> _WHAT THE TASK REQUIRES_: Retype the run of lines that opens with the line containing "Write the bpy" and closes with the line containing "return np.array([(px - PX0)", exactly and inclusively, but skip the pictures.

===== RECORD LIST

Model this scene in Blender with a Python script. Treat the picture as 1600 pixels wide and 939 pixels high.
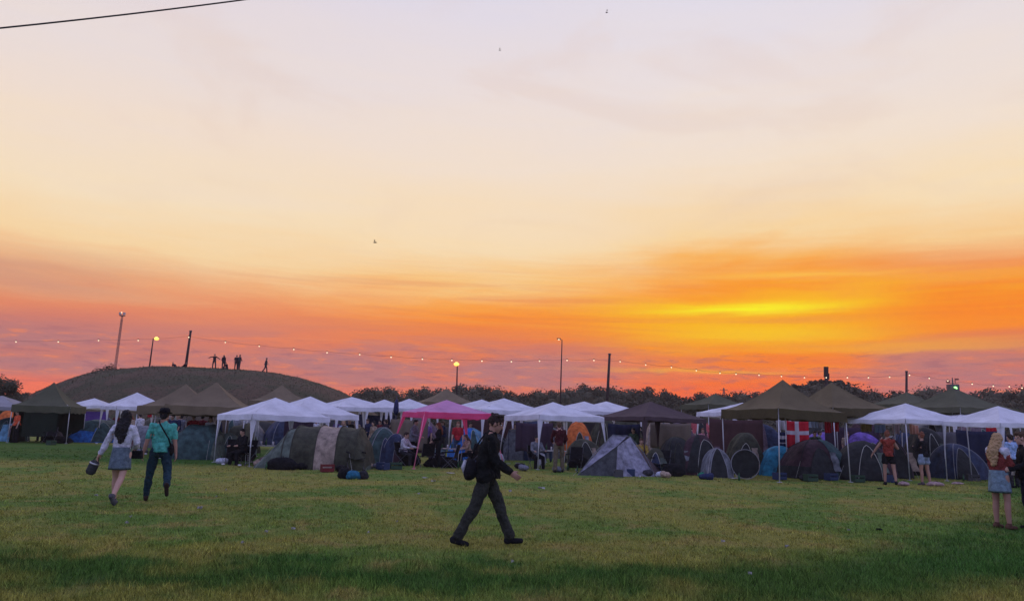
import bpy, bmesh, math, random
import numpy as np
from mathutils import Vector, Matrix, noise, Euler
R = math.radians; PI_ = math.pi
random.seed(7); rng = np.random.default_rng(7)
SC = bpy.context.scene
COL = SC.collection
for o in list(bpy.data.objects): bpy.data.objects.remove(o)

# ------------------------------------------------------------------ camera
F_PX, EYE = 1155.0, 1.626
cam_d = bpy.data.cameras.new('camera'); cam = bpy.data.objects.new('camera', cam_d); COL.objects.link(cam)
cam_d.sensor_width = 36; cam_d.lens = 36*F_PX/1600; cam_d.clip_end = 3000; cam_d.clip_start = 0.1
CM = Matrix.Rotation(R(90+9.6), 3, 'X') @ Matrix.Rotation(R(1.5), 3, 'Z')
cam.matrix_world = Matrix.Translation((0, 0, EYE)) @ CM.to_4x4()
SC.camera = cam
SC.render.resolution_x, SC.render.resolution_y = 1024, 600
SC.render.engine = 'CYCLES'
SC.view_settings.view_transform = 'Standard'; SC.view_settings.look = 'None'
SC.view_settings.gamma = 1; SC.view_settings.exposure = 0.0

def ray(px, py): return CM @ Vector((px-800, 469.5-py, -F_PX))
def P(px, py, D):
    d = ray(px, py); return Vector((0, 0, EYE)) + d*(D/d.y)
def G(px, py):
    d = ray(px, py); return Vector((0, 0, EYE)) + d*(-EYE/d.z)
def lin(r, g, b):
    f = lambda c: (c/255/12.92) if c/255 <= .04045 else ((c/255+.055)/1.055)**2.4
    return (f(r), f(g), f(b), 1)

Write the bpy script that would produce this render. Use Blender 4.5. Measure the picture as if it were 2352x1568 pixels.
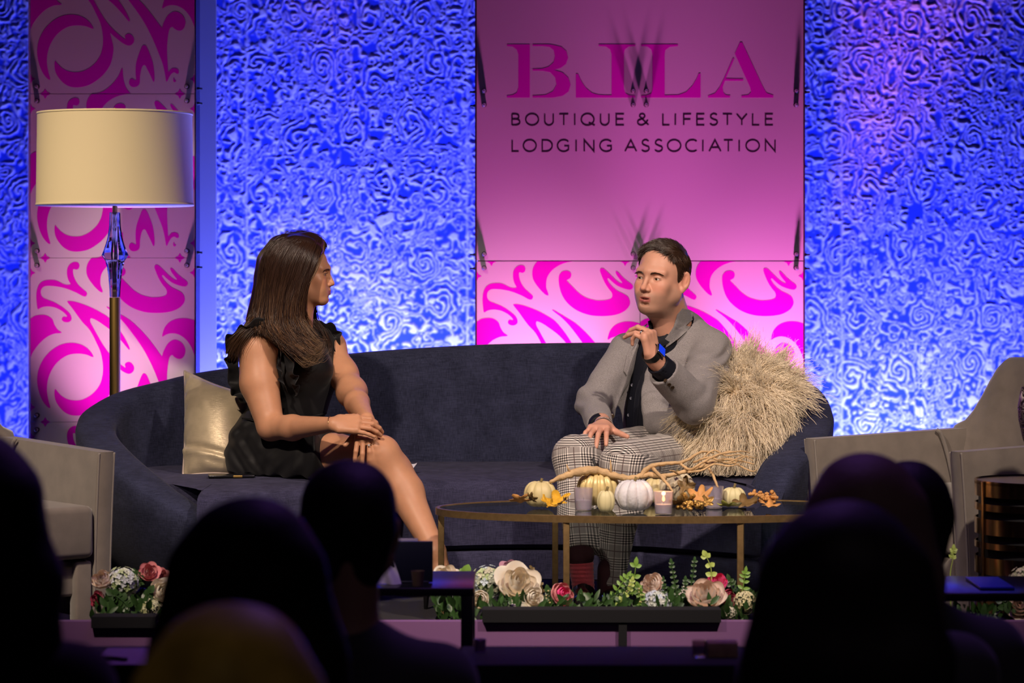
import bpy, bmesh, math, random
import numpy as np
from mathutils import Vector, Matrix
from mathutils.bvhtree import BVHTree

for o in list(bpy.data.objects):
    bpy.data.objects.remove(o)
SC = bpy.context.scene
COL = SC.collection
RNG = np.random.default_rng(7)
random.seed(7)

# ------------------------------------------------------------------ camera
F, PX0, PY0, ZC = 6108.0, 1176.0, 620.0, 1.138      # focal length in pixels, vanishing point, eye height above the stage


def W(px, py, Y):
    """world point seen at photo pixel (px, py) when it stands Y metres away"""
    return np.array([(px - PX0) * Y / F, Y, ZC - (py - PY0) * Y / F])


cd = bpy.data.cameras.new('camera')
cam = bpy.data.objects.new('camera', cd)
COL.objects.link(cam)
cam.location = (0, 0, ZC)
cam.rotation_euler = (math.pi / 2, 0, 0)
cd.sensor_width = 36
cd.lens = F / 2352 * 36
cd.shift_y = (PY0 - 784) / 2352
cd.clip_end = 60
cd.dof.use_dof = True
cd.dof.focus_distance = 9.25
cd.dof.aperture_fstop = 4.0
SC.camera = cam

# ------------------------------------------------------------------ light
SC.view_settings.view_transform = 'Standard'
SC.view_settings.look = 'None'
SC.view_settings.exposure = 0.0
SC.view_settings.gamma = 1
SC.cycles.use_denoising = True
SC.cycles.max_bounces = 8
SC.cycles.sample_clamp_indirect = 4

wd = bpy.data.worlds.new('world')
SC.world = wd
wd.use_nodes = True
wd.node_tree.nodes['Background'].inputs[0].default_value = (0.020, 0.014, 0.022, 1)
wd.node_tree.nodes['Background'].inputs[1].default_value = 0.30


def lamp(name, kind, loc, target, power, color, size=0.3, spot=40, blend=0.5, sy=None):
    ld = bpy.data.lights.new(name, kind)
    ld.energy = power
    ld.color = color
    if kind == 'AREA':
        ld.shape = 'RECTANGLE'
        ld.size = size
        ld.size_y = sy or size
    else:
        ld.shadow_soft_size = size
    if kind == 'SPOT':
        ld.spot_size = math.radians(spot)
        ld.spot_blend = blend
    o = bpy.data.objects.new(name, ld)
    COL.objects.link(o)
    o.location = loc
    o.rotation_euler = (Vector(target) - Vector(loc)).to_track_quat('-Z', 'Y').to_euler()
    return o


WARM = (1.0, 0.80, 0.64)
# stage spots hung in front of and above the stage
lamp('stage_spot', 'SPOT', (-2.0, 4.7, 4.55), (-0.15, 9.2, 0.35), 1050, WARM, 0.10, 36, 0.6)
lamp('stage_spot', 'SPOT', (2.1, 4.6, 4.55), (0.35, 9.1, 0.35), 950, (1.0, 0.82, 0.66), 0.10, 34, 0.6)
lamp('stage_spot', 'SPOT', (-3.3, 5.6, 4.4), (-1.58, 10.4, 1.46), 1150, (1.0, 0.83, 0.62), 0.12, 13, 0.9)
lamp('stage_spot', 'SPOT', (-3.2, 3.6, 4.2), (-1.75, 8.7, 0.3), 420, WARM, 0.12, 15, 0.9)
# blue wash for the relief wall, from the foot of the wall
BLUE = (0.12, 0.14, 1.0)
for x, p in ((-2.60, 15), (-1.05, 76), (-0.47, 82), (1.58, 72), (2.3, 22)):
    lamp('blue_uplight', 'AREA', (x, 11.38, 0.05), (x, 11.93, 1.9), p, BLUE, 0.5, sy=0.10)
# pink uplights at the foot of the lit columns
for x, y, p, c in ((0.14, 11.00, 275, (1.0, 0.17, 0.70)), (1.10, 11.00, 345, (1.0, 0.17, 0.74)), (-1.70, 10.84, 115, (1.0, 0.30, 0.74))):
    lamp('pink_uplight', 'SPOT', (x, y, 0.03), (x, y + .30, 1.35), p, c, 0.08, 60, 1.0)
# added violet wash, an unseen source that rims the dark audience heads
lamp('added_wash', 'AREA', (0.6, 7.0, 3.6), (0.3, 4.2, 0.6), 15, (0.42, 0.16, 1.0), 1.6)

lamp('added_wash', 'AREA', (0.4, 5.9, 3.4), (0.2, 7.6, 0.0), 7, (0.50, 0.20, 1.0), 1.0)  # second wash, added to brighten the stage fascia
lamp('added_fill', 'SPOT', (-0.5, 1.0, 2.6), (-0.31, 3.05, 0.60), 9, (1.0, 0.75, 0.30), 0.1, 22, 0.9)  # unseen warm spot added to lift the blonde head

lamp('added_fill', 'SPOT', (1.2, 1.2, 2.9), (0.72, 4.7, 0.62), 16, (0.85, 0.62, 0.80), 0.15, 34, 0.9)  # unseen spot added to lift the dark heads at the right

# ------------------------------------------------------------------ object helpers


def tag(o, label=None, cat=None, group=None, kind=None):
    if label: o['label'] = label
    if cat: o['category'] = cat
    if group: o['group'] = group
    if kind: o['kind'] = kind
    return o


def empty(name, loc=(0, 0, 0), label=None, cat=None, group=None):
    o = bpy.data.objects.new(name, None)
    COL.objects.link(o)
    o.location = tuple(float(a) for a in loc)
    o.empty_display_size = 0.05
    return tag(o, label, cat, group)


def mesh_obj(name, verts, faces, m=None, parent=None, smooth=True, world=True):
    """verts given in world space; stored relative to the parent's base"""
    me = bpy.data.meshes.new(name)
    v = np.asarray(verts, dtype=np.float32).reshape(-1, 3)
    if parent is not None and world:
        p = parent
        off = np.zeros(3)
        while p is not None:
            off = off + np.array(p.location)
            p = p.parent
        v = v - off.astype(np.float32)
    if isinstance(faces, np.ndarray):
        n = faces.shape[1]
        me.vertices.add(len(v))
        me.vertices.foreach_set('co', v.ravel())
        me.loops.add(faces.size)
        me.loops.foreach_set('vertex_index', faces.astype(np.int32).ravel())
        me.polygons.add(len(faces))
        me.polygons.foreach_set('loop_start', np.arange(0, faces.size, n, dtype=np.int32))
        me.polygons.foreach_set('loop_total', np.full(len(faces), n, dtype=np.int32))
        me.update(calc_edges=True)
    else:
        me.from_pydata([tuple(a) for a in v.tolist()], [], [tuple(f) for f in faces])
    me.validate()
    if smooth:
        me.polygons.foreach_set('use_smooth', np.ones(len(me.polygons), dtype=bool))
    me.update()
    o = bpy.data.objects.new(name, me)
    COL.objects.link(o)
    if m: me.materials.append(m)
    if parent is not None: o.parent = parent
    return o


def auto_sharp(o, deg=35):
    me = o.data
    bm = bmesh.new(); bm.from_mesh(me)
    lim = math.radians(deg)
    for e in bm.edges:
        if len(e.link_faces) == 2 and e.calc_face_angle(0) > lim: e.smooth = False
    bm.to_mesh(me); bm.free()
    return o


def set_col(o, cols, name='tint'):
    me = o.data
    a = me.attributes.new(name, 'FLOAT_COLOR', 'POINT')
    c = np.ones((len(me.vertices), 4), dtype=np.float32)
    c[:, :3] = cols
    a.data.foreach_set('color', c.ravel())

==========

> _FINAL RESULT_:
Write the bpy script that would produce this render. Use Blender 4.5. Measure the picture as if it were 2352x1568 pixels.
import bpy, bmesh, math, random
import numpy as np
from mathutils import Vector, Matrix
from mathutils.bvhtree import BVHTree

for o in list(bpy.data.objects):
    bpy.data.objects.remove(o)
SC = bpy.context.scene
COL = SC.collection
RNG = np.random.default_rng(7)
random.seed(7)

# ------------------------------------------------------------------ camera
F, PX0, PY0, ZC = 6108.0, 1176.0, 620.0, 1.138      # focal length in pixels, vanishing point, eye height above the stage


def W(px, py, Y):
    """world point seen at photo pixel (px, py) when it stands Y metres away"""
    return np.array([(px - PX0) * Y / F, Y, ZC - (py - PY0) * Y / F])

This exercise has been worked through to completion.